GIVEN INFORMATION:
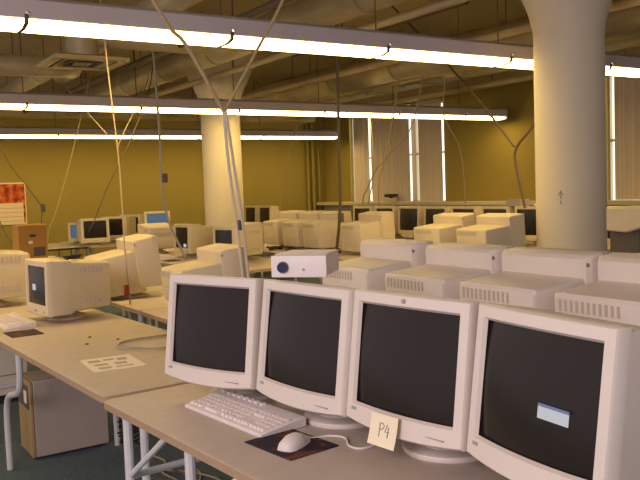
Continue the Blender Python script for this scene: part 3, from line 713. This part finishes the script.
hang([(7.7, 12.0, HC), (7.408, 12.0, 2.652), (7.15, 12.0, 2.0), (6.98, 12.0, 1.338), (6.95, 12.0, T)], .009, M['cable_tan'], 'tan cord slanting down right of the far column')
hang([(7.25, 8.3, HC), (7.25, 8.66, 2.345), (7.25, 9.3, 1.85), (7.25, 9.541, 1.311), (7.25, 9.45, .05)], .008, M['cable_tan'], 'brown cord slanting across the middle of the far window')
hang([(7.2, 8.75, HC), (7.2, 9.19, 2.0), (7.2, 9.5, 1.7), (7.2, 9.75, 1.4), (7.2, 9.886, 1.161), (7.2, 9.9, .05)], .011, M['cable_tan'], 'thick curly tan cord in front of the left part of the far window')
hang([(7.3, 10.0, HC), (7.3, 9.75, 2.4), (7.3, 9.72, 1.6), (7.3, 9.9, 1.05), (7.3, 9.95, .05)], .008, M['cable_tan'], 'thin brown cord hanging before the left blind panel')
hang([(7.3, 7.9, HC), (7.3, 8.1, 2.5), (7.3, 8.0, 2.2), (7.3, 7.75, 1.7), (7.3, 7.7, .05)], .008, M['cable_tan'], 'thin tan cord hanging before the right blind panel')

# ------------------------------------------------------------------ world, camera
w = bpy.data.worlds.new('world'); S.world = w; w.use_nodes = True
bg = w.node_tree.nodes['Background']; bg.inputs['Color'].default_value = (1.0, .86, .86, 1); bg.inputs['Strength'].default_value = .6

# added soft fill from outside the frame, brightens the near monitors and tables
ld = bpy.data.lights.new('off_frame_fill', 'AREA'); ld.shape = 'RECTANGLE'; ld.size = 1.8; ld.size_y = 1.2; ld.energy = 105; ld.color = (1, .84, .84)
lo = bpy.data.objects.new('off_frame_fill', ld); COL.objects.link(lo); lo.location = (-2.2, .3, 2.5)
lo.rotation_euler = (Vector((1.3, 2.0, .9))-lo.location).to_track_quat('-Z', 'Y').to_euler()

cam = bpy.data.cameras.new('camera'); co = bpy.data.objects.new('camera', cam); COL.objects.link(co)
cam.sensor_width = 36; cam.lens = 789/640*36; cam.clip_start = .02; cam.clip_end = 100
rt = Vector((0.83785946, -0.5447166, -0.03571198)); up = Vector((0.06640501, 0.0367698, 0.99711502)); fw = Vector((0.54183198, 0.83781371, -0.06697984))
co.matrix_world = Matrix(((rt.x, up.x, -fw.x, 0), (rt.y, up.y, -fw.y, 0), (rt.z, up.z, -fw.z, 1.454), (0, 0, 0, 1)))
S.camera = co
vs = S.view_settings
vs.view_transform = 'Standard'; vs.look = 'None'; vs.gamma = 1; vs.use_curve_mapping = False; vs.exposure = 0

TASK TO COMPLETE:
Omit every picture while copying the listing above exactly.

SOLUTION:
Continue the Blender Python script for this scene: part 3, from line 713. This part finishes the script.
hang([(7.7, 12.0, HC), (7.408, 12.0, 2.652), (7.15, 12.0, 2.0), (6.98, 12.0, 1.338), (6.95, 12.0, T)], .009, M['cable_tan'], 'tan cord slanting down right of the far column')
hang([(7.25, 8.3, HC), (7.25, 8.66, 2.345), (7.25, 9.3, 1.85), (7.25, 9.541, 1.311), (7.25, 9.45, .05)], .008, M['cable_tan'], 'brown cord slanting across the middle of the far window')
hang([(7.2, 8.75, HC), (7.2, 9.19, 2.0), (7.2, 9.5, 1.7), (7.2, 9.75, 1.4), (7.2, 9.886, 1.161), (7.2, 9.9, .05)], .011, M['cable_tan'], 'thick curly tan cord in front of the left part of the far window')
hang([(7.3, 10.0, HC), (7.3, 9.75, 2.4), (7.3, 9.72, 1.6), (7.3, 9.9, 1.05), (7.3, 9.95, .05)], .008, M['cable_tan'], 'thin brown cord hanging before the left blind panel')
hang([(7.3, 7.9, HC), (7.3, 8.1, 2.5), (7.3, 8.0, 2.2), (7.3, 7.75, 1.7), (7.3, 7.7, .05)], .008, M['cable_tan'], 'thin tan cord hanging before the right blind panel')

# ------------------------------------------------------------------ world, camera
w = bpy.data.worlds.new('world'); S.world = w; w.use_nodes = True
bg = w.node_tree.nodes['Background']; bg.inputs['Color'].default_value = (1.0, .86, .86, 1); bg.inputs['Strength'].default_value = .6

# added soft fill from outside the frame, brightens the near monitors and tables
ld = bpy.data.lights.new('off_frame_fill', 'AREA'); ld.shape = 'RECTANGLE'; ld.size = 1.8; ld.size_y = 1.2; ld.energy = 105; ld.color = (1, .84, .84)
lo = bpy.data.objects.new('off_frame_fill', ld); COL.objects.link(lo); lo.location = (-2.2, .3, 2.5)
lo.rotation_euler = (Vector((1.3, 2.0, .9))-lo.location).to_track_quat('-Z', 'Y').to_euler()

cam = bpy.data.cameras.new('camera'); co = bpy.data.objects.new('camera', cam); COL.objects.link(co)
cam.sensor_width = 36; cam.lens = 789/640*36; cam.clip_start = .02; cam.clip_end = 100
rt = Vector((0.83785946, -0.5447166, -0.03571198)); up = Vector((0.06640501, 0.0367698, 0.99711502)); fw = Vector((0.54183198, 0.83781371, -0.06697984))
co.matrix_world = Matrix(((rt.x, up.x, -fw.x, 0), (rt.y, up.y, -fw.y, 0), (rt.z, up.z, -fw.z, 1.454), (0, 0, 0, 1)))
S.camera = co
vs = S.view_settings
vs.view_transform = 'Standard'; vs.look = 'None'; vs.gamma = 1; vs.use_curve_mapping = False; vs.exposure = 0